Las elecciones de 2009 son, lugar a dudas, un examen de aptitud sin precedentes en la posguerra; pero el hecho de que sea así, lejos de constituir un escenario de crisis, representa una señal de buena salud del sistema que se va configurando progresivamente. Lo que pasa es que los partidos no han sentado las bases institucionales adecuadas para responder a las exigencias que les pone el rol que les toca desempeñar, y por eso sus reacciones ansiosas son las que ganan espacio de atención. Pero hay que tener claro que esto no es efecto del momento como tal, sino de las actitudes partidarias frente al mismo, actitudes que contaminan la atmósfera nacional. Y los partidos no reaccionan de esa manera por casualidad o por estrategia: lo hacen porque se sienten cada vez más apremiados por la realidad a ser lo que deben ser y a que dejen de ser lo que hasta la fecha han sido. Y no están ni anímica ni estructuralmente preparados para ello: ese es su drama; o, más bien, su melodrama.

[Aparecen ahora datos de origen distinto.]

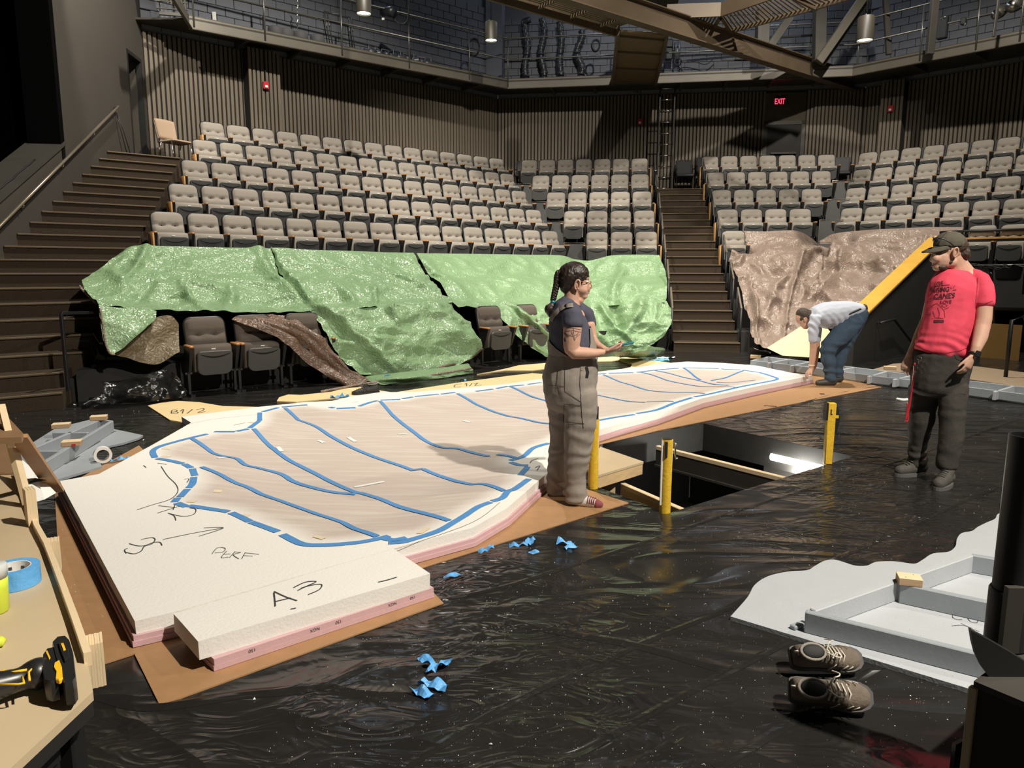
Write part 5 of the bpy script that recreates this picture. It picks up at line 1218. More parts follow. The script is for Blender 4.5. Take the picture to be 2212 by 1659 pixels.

Más allá de lo que pueda resultar de las urnas en 2009, los partidos –que son fuertes más por lo que la ciudadanía quiere de ellos que por lo que ellos han hecho por la ciudadanía— están conminados por la razón histórica en movimiento a desempeñarse a la altura de las circunstancias nacionales y no conforme les nazca de sus alergias o sus urticarias tradicionales. Por eso la verdadera prueba que se avecina se pondrá en acción el 1 de mayo de 2009, cuando entre la próxima legislatura, y el 1 de junio, un mes después, cuando asuma el próximo Presidente. Ahí queremos verlos a todos.